İşçilerden Emel Candemir, “Domates fidesi ekiyoruz. Şartlar zor. Halimizi görüyorsunuz. Çiftçiye destek yok” dedi.
Tarla sahibi Çevriye Çetin, “Nisan ayının ilk haftasından itibaren domates fidanı dikmeye başlıyoruz. Nisan ayının sonuna kadar bu ekim işi sürer. Ağustos’ta başlar toplanmaya. Her yönden sıkıntımız var. Her şeye zam bir çiftçiye yok. Mazot almış başını gitmiş, gübre desen almış başını gitmiş. Önceden elektrik paraları mahsul sonrası alınırdı. Şimdi ise her ay elektrik paraları alınıyor. Para var mı yok. Al bankadan mahsul sonrası öde. Elde var sıfır. Önceden dışarıdan işçi getiriyorduk. Şimdi virüs nedeniyle işçiler gelemiyorlar. Mecbur köye 100 deseler 100 vereceğiz. Gelseler bizim için daha iyi olur. O zaman onlar geldiğinde ziraat odasının belirlediği bir fiyat oluyor. Ama böyle olunca Ziraat Odası buna karışamıyor” dedi.

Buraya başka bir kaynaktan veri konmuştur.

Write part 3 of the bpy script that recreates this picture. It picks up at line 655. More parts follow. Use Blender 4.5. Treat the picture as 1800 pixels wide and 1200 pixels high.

İşçi olmadığı için yevmiyelerin biraz yüksek olduğunu belirten Zeki Türetken, işçi geldiğinde herkesin rahatlayacağını söyledi. Çiftçilerin çok yıprandığını ifade eden Türetken, Cumhurbaşkanı Erdoğan’a seslenerek destek istedi.
Hayırlısıyla ekime başladıklarını belirten Alev Türetken, “10 dönümlük bir alanda ekim yapıyoruz. Geçen sene yaşanan virüs nedeniyle pek domates alamadık. Bu sena domates tam iyi olur derken, koronavirüs çıktı. Bakalım sene sonunda nasıl olacak, nasıl edeceğiz. Bağımız var, üzümler nasıl olacak onu düşünüyoruz. Eşimle oğlum gece hiç uyumuyor. Soğuk nedeniyle gece sabaha kadar bağda fıskiye yapıyorlar. Sigorta çok pahalı olduğu için sigorta yapamadık. Elektrik faturaları sezon sonundaydı, şimdi her ay isteniyor. Elimizde yok. Borçla çeviriyoruz. Eğer çiftçi bunu yapmazsa, ekmezse millet ne yiyecek. Mecbur yapmak zorundayız. Hayırlısıyla inşallah güzelce ürünlerimiz toplayıp satarız” diye konuştu.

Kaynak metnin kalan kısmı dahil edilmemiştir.